MATERIAL PROVIDED:
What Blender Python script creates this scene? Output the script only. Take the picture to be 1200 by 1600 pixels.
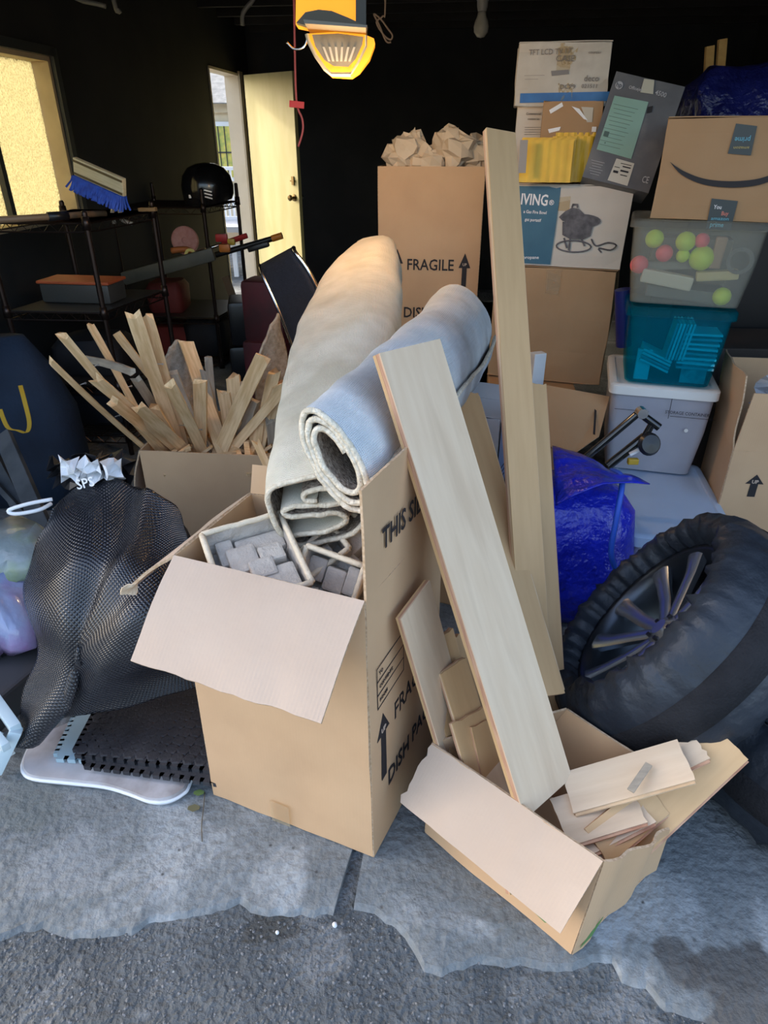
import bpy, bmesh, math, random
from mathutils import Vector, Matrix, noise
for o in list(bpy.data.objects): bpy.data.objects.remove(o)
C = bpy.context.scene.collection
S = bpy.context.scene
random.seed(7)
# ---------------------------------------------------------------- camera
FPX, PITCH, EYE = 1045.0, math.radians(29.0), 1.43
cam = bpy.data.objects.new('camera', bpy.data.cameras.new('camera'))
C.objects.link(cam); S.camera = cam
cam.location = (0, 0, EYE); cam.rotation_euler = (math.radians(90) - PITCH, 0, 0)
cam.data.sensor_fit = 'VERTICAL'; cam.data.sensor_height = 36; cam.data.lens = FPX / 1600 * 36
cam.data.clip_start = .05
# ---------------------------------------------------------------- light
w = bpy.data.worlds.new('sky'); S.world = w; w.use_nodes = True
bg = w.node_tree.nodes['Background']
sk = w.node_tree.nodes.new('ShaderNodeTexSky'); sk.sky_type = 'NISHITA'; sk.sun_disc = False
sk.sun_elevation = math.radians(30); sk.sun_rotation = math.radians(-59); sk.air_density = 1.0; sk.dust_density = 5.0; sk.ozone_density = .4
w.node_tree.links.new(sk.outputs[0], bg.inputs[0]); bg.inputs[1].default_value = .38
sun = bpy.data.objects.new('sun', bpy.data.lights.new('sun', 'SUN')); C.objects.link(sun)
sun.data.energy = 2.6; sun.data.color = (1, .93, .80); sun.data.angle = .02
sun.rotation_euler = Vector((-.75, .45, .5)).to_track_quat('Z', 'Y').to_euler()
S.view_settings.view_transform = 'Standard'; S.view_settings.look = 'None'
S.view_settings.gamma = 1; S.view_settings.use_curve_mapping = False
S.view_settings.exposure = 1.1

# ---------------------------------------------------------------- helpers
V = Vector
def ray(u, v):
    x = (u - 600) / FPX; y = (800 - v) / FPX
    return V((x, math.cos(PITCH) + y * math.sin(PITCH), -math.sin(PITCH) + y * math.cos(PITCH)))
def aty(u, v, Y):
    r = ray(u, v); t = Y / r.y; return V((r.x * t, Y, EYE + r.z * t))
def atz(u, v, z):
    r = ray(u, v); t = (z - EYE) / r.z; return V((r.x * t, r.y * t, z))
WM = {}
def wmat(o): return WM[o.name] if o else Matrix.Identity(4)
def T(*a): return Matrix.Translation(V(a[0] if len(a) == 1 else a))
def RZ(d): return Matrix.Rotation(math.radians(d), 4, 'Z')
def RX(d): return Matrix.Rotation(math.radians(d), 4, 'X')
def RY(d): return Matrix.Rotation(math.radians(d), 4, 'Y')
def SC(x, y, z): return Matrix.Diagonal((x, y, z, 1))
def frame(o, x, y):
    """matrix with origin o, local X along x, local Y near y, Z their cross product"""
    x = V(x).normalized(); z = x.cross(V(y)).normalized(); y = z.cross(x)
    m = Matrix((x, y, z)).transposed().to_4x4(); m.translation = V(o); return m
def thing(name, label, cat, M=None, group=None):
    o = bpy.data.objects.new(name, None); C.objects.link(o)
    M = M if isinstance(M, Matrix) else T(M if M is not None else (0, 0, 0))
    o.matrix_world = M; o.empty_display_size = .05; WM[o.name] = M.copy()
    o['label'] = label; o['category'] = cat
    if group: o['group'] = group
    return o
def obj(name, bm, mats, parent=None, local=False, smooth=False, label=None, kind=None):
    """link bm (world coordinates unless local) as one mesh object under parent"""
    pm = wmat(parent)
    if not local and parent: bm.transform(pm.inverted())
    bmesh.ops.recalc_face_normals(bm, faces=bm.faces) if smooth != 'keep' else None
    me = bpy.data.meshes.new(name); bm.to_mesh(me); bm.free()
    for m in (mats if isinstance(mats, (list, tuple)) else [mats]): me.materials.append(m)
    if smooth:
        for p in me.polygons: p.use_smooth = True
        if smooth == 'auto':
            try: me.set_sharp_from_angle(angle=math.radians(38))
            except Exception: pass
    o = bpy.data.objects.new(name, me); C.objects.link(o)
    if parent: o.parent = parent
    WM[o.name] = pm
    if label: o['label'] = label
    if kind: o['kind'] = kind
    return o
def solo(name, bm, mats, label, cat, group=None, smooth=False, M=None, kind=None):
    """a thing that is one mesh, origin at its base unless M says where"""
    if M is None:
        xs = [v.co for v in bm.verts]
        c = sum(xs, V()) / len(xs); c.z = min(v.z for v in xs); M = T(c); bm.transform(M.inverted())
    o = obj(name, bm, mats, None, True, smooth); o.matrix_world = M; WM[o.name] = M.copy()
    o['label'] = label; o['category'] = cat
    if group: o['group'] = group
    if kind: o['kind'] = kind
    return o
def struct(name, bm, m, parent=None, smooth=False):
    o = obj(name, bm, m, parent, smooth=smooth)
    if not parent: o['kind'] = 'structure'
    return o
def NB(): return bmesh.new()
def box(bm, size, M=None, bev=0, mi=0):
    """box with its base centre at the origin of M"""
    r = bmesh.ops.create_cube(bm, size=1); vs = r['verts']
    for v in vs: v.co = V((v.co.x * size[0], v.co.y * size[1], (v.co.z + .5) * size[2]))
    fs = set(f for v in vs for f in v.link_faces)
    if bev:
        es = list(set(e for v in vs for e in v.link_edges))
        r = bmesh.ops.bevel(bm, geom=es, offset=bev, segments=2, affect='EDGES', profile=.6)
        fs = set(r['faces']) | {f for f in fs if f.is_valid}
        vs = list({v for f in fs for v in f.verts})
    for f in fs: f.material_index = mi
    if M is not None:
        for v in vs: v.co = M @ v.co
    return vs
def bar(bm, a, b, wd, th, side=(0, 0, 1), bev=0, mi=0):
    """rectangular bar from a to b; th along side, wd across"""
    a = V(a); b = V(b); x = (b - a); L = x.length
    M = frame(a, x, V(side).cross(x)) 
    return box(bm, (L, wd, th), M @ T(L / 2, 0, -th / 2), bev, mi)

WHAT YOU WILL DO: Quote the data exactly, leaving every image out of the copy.

OUTPUT:
What Blender Python script creates this scene? Output the script only. Take the picture to be 1200 by 1600 pixels.
import bpy, bmesh, math, random
from mathutils import Vector, Matrix, noise
for o in list(bpy.data.objects): bpy.data.objects.remove(o)
C = bpy.context.scene.collection
S = bpy.context.scene
random.seed(7)
# ---------------------------------------------------------------- camera
FPX, PITCH, EYE = 1045.0, math.radians(29.0), 1.43
cam = bpy.data.objects.new('camera', bpy.data.cameras.new('camera'))
C.objects.link(cam); S.camera = cam
cam.location = (0, 0, EYE); cam.rotation_euler = (math.radians(90) - PITCH, 0, 0)
cam.data.sensor_fit = 'VERTICAL'; cam.data.sensor_height = 36; cam.data.lens = FPX / 1600 * 36
cam.data.clip_start = .05
# ---------------------------------------------------------------- light
w = bpy.data.worlds.new('sky'); S.world = w; w.use_nodes = True
bg = w.node_tree.nodes['Background']
sk = w.node_tree.nodes.new('ShaderNodeTexSky'); sk.sky_type = 'NISHITA'; sk.sun_disc = False
sk.sun_elevation = math.radians(30); sk.sun_rotation = math.radians(-59); sk.air_density = 1.0; sk.dust_density = 5.0; sk.ozone_density = .4
w.node_tree.links.new(sk.outputs[0], bg.inputs[0]); bg.inputs[1].default_value = .38
sun = bpy.data.objects.new('sun', bpy.data.lights.new('sun', 'SUN')); C.objects.link(sun)
sun.data.energy = 2.6; sun.data.color = (1, .93, .80); sun.data.angle = .02
sun.rotation_euler = Vector((-.75, .45, .5)).to_track_quat('Z', 'Y').to_euler()
S.view_settings.view_transform = 'Standard'; S.view_settings.look = 'None'
S.view_settings.gamma = 1; S.view_settings.use_curve_mapping = False
S.view_settings.exposure = 1.1

# ---------------------------------------------------------------- helpers
V = Vector
def ray(u, v):
    x = (u - 600) / FPX; y = (800 - v) / FPX
    return V((x, math.cos(PITCH) + y * math.sin(PITCH), -math.sin(PITCH) + y * math.cos(PITCH)))
def aty(u, v, Y):
    r = ray(u, v); t = Y / r.y; return V((r.x * t, Y, EYE + r.z * t))
def atz(u, v, z):
    r = ray(u, v); t = (z - EYE) / r.z; return V((r.x * t, r.y * t, z))
WM = {}
def wmat(o): return WM[o.name] if o else Matrix.Identity(4)
def T(*a): return Matrix.Translation(V(a[0] if len(a) == 1 else a))
def RZ(d): return Matrix.Rotation(math.radians(d), 4, 'Z')
def RX(d): return Matrix.Rotation(math.radians(d), 4, 'X')
def RY(d): return Matrix.Rotation(math.radians(d), 4, 'Y')
def SC(x, y, z): return Matrix.Diagonal((x, y, z, 1))
def frame(o, x, y):
    """matrix with origin o, local X along x, local Y near y, Z their cross product"""
    x = V(x).normalized(); z = x.cross(V(y)).normalized(); y = z.cross(x)
    m = Matrix((x, y, z)).transposed().to_4x4(); m.translation = V(o); return m
def thing(name, label, cat, M=None, group=None):
    o = bpy.data.objects.new(name, None); C.objects.link(o)
    M = M if isinstance(M, Matrix) else T(M if M is not None else (0, 0, 0))
    o.matrix_world = M; o.empty_display_size = .05; WM[o.name] = M.copy()
    o['label'] = label; o['category'] = cat
    if group: o['group'] = group
    return o
def obj(name, bm, mats, parent=None, local=False, smooth=False, label=None, kind=None):
    """link bm (world coordinates unless local) as one mesh object under parent"""
    pm = wmat(parent)
    if not local and parent: bm.transform(pm.inverted())
    bmesh.ops.recalc_face_normals(bm, faces=bm.faces) if smooth != 'keep' else None
    me = bpy.data.meshes.new(name); bm.to_mesh(me); bm.free()
    for m in (mats if isinstance(mats, (list, tuple)) else [mats]): me.materials.append(m)
    if smooth:
        for p in me.polygons: p.use_smooth = True
        if smooth == 'auto':
            try: me.set_sharp_from_angle(angle=math.radians(38))
            except Exception: pass
    o = bpy.data.objects.new(name, me); C.objects.link(o)
    if parent: o.parent = parent
    WM[o.name] = pm
    if label: o['label'] = label
    if kind: o['kind'] = kind
    return o
def solo(name, bm, mats, label, cat, group=None, smooth=False, M=None, kind=None):
    """a thing that is one mesh, origin at its base unless M says where"""
    if M is None:
        xs = [v.co for v in bm.verts]
        c = sum(xs, V()) / len(xs); c.z = min(v.z for v in xs); M = T(c); bm.transform(M.inverted())
    o = obj(name, bm, mats, None, True, smooth); o.matrix_world = M; WM[o.name] = M.copy()
    o['label'] = label; o['category'] = cat
    if group: o['group'] = group
    if kind: o['kind'] = kind
    return o
def struct(name, bm, m, parent=None, smooth=False):
    o = obj(name, bm, m, parent, smooth=smooth)
    if not parent: o['kind'] = 'structure'
    return o
def NB(): return bmesh.new()
def box(bm, size, M=None, bev=0, mi=0):
    """box with its base centre at the origin of M"""
    r = bmesh.ops.create_cube(bm, size=1); vs = r['verts']
    for v in vs: v.co = V((v.co.x * size[0], v.co.y * size[1], (v.co.z + .5) * size[2]))
    fs = set(f for v in vs for f in v.link_faces)
    if bev:
        es = list(set(e for v in vs for e in v.link_edges))
        r = bmesh.ops.bevel(bm, geom=es, offset=bev, segments=2, affect='EDGES', profile=.6)
        fs = set(r['faces']) | {f for f in fs if f.is_valid}
        vs = list({v for f in fs for v in f.verts})
    for f in fs: f.material_index = mi
    if M is not None:
        for v in vs: v.co = M @ v.co
    return vs
def bar(bm, a, b, wd, th, side=(0, 0, 1), bev=0, mi=0):
    """rectangular bar from a to b; th along side, wd across"""
    a = V(a); b = V(b); x = (b - a); L = x.length
    M = frame(a, x, V(side).cross(x)) 
    return box(bm, (L, wd, th), M @ T(L / 2, 0, -th / 2), bev, mi)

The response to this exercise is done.